La messa in scena adoperata da Ciprì non si discosta molto da quanto fatto in precedenza in coppia con Maresca, ovvero una messa in scena dai toni farseschi e a tratti surreale, condito da personaggi sopra le righe ed eccessivi. Non a caso la scelta di un protagonista non siciliano come Servillo è servita per marcare ancora di più il personaggio, che si deve come sforzare per apparire un siciliano verace.
La trama, pur avendo come spunto un fatto molto serio, predilige raccontare non il dramma familiare in sé, oppure la mafia o il degrado civile, quanto piuttosto il degrado materiale e morale di una società che vive quasi al di fuori (ma manco tanto) del resto del mondo. Una società dove le uniche cose che contano sono i soldi e la roba inutile... nel film rappresentate dal Mercedes comprato con "i soldi di Serenella" (figlia del protagonista ammazzata per sbaglio da due mafiosi).

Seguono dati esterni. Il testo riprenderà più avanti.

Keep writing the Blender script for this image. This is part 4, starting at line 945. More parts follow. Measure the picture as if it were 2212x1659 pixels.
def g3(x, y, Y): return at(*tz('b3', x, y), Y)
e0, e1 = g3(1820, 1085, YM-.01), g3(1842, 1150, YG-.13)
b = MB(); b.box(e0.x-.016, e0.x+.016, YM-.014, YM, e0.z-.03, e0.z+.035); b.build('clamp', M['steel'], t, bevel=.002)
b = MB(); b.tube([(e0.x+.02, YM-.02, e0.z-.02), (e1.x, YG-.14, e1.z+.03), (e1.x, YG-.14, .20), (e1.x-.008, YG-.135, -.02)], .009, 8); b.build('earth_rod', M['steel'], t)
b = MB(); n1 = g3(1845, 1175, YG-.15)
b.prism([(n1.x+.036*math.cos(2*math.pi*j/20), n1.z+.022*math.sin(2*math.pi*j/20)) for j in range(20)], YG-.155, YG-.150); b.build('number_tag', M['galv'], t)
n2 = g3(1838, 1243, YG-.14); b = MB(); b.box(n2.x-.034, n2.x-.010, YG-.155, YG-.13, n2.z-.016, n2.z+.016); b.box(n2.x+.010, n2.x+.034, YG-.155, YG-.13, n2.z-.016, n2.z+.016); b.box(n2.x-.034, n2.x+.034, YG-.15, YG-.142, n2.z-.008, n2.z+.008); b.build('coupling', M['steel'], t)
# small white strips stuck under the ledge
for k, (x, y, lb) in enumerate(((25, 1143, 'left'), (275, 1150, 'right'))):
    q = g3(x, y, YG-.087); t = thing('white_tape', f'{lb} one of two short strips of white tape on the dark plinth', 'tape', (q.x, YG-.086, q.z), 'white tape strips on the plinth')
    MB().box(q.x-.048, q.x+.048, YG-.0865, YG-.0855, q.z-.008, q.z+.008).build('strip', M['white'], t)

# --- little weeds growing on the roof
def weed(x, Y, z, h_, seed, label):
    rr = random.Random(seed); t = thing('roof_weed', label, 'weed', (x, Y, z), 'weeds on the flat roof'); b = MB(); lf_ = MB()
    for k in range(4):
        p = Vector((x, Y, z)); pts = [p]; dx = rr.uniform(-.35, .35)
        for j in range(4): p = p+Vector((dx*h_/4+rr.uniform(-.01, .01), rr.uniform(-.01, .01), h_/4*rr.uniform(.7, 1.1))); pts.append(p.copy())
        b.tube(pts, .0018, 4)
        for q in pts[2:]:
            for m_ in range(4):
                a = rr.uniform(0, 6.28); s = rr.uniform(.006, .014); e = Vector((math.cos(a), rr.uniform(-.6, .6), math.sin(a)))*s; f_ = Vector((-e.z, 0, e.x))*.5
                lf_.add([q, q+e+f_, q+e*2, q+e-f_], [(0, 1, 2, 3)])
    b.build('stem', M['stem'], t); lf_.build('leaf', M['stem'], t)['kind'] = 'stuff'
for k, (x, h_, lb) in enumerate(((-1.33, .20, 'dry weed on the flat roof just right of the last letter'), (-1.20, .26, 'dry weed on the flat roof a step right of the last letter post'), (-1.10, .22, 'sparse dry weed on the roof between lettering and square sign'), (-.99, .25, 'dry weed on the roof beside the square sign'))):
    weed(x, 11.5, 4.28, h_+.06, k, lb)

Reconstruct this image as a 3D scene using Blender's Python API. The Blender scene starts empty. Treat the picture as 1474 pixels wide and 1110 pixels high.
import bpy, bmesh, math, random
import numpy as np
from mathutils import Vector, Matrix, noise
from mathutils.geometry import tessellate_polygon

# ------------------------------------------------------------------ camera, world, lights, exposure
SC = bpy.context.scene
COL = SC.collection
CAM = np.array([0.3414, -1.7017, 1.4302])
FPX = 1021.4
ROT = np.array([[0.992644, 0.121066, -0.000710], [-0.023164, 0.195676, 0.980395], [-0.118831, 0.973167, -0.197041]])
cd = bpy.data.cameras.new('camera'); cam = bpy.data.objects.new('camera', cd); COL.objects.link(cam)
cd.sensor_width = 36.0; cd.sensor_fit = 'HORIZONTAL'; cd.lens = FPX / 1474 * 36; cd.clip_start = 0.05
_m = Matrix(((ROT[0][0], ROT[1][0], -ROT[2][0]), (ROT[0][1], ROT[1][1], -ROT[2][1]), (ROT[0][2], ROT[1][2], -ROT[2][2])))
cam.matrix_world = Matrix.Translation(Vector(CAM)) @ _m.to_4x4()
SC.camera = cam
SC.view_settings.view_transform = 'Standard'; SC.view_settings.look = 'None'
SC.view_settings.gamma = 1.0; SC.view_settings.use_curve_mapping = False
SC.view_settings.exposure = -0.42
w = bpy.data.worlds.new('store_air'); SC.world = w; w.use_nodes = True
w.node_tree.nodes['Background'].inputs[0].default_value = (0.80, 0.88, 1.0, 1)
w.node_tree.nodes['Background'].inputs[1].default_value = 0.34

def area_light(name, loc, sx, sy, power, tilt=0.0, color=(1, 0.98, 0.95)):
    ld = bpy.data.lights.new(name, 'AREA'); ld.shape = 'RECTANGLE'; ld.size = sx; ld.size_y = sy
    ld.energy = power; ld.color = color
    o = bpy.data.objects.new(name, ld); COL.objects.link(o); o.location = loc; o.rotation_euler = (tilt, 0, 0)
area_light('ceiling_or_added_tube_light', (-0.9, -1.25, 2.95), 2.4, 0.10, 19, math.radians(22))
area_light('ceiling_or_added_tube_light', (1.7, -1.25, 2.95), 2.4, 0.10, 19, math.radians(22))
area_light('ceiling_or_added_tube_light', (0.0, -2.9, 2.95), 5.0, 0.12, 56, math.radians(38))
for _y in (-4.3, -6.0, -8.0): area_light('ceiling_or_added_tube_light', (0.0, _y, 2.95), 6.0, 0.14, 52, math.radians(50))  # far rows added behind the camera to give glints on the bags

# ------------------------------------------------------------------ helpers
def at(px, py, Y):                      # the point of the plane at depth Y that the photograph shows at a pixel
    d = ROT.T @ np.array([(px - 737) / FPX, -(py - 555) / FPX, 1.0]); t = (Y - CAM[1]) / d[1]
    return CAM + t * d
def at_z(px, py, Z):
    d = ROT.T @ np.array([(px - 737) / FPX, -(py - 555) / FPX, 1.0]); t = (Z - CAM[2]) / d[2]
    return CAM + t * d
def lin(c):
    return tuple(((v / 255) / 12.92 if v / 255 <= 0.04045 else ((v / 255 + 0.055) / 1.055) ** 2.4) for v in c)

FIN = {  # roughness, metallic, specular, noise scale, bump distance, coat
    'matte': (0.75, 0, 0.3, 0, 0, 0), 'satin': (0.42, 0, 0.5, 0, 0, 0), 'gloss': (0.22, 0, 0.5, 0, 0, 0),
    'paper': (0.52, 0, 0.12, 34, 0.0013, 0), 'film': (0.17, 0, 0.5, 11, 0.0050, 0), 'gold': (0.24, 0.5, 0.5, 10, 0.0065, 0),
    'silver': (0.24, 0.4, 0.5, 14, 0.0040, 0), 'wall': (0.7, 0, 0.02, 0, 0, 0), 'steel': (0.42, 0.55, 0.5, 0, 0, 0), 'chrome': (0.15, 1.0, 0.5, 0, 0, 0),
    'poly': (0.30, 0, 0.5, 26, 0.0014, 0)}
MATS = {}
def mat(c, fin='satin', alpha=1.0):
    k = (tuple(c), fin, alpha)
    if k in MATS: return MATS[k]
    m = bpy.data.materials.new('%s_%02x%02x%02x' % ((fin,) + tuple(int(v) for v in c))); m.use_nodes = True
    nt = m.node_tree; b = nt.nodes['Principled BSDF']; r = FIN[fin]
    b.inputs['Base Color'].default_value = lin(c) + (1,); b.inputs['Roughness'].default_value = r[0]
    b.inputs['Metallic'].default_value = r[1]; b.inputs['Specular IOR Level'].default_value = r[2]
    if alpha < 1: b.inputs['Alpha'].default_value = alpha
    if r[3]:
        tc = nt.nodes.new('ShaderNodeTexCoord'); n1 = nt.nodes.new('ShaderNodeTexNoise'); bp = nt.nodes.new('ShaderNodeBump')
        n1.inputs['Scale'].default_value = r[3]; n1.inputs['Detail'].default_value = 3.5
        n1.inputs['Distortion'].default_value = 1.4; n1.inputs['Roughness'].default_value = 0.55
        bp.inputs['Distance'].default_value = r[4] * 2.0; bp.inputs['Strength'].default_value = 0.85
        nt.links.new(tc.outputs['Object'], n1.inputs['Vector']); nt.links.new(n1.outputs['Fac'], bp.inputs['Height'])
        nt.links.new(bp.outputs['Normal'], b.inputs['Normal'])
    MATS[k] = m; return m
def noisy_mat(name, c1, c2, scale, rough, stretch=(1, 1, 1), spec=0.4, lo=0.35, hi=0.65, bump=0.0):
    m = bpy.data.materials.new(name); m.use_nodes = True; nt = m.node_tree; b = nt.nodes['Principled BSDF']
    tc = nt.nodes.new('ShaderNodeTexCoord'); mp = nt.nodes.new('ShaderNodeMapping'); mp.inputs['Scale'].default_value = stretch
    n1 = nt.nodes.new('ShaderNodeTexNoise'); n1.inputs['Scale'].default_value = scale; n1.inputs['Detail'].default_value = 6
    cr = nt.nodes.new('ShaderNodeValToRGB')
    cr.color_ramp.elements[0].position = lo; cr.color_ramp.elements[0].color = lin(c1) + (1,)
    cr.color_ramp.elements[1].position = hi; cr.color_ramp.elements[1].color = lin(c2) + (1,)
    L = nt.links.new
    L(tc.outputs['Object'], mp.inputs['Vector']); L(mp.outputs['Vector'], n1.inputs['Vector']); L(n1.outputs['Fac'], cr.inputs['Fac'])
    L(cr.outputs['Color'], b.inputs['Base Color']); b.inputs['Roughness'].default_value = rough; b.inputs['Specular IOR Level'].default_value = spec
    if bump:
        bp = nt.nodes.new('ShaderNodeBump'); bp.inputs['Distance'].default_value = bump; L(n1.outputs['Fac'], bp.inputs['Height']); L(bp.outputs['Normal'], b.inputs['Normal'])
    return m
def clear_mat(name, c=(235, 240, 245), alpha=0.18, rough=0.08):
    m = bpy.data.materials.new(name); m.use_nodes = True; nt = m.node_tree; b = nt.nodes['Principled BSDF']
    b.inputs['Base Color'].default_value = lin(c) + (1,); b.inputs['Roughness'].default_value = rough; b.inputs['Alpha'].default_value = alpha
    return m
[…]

È una Sicilia uggiosa e dai toni spenti quella fotografata da Ciprì, una Sicilia che non ha niente di bello (manco il sole) ma solo case popolari che cadono a pezzi, navi arenate e arrugginite e fabbriche sullo sfondo.
Una pellicola per certi versi potente e riuscita, condito da humor nero e situazioni grottesche (ma manco tanto), interpretato magistralmente da Servillo così come dagli altri attori - vi è anche il cileno Afredo Castro - e scritto in maniera sublime e intelligente.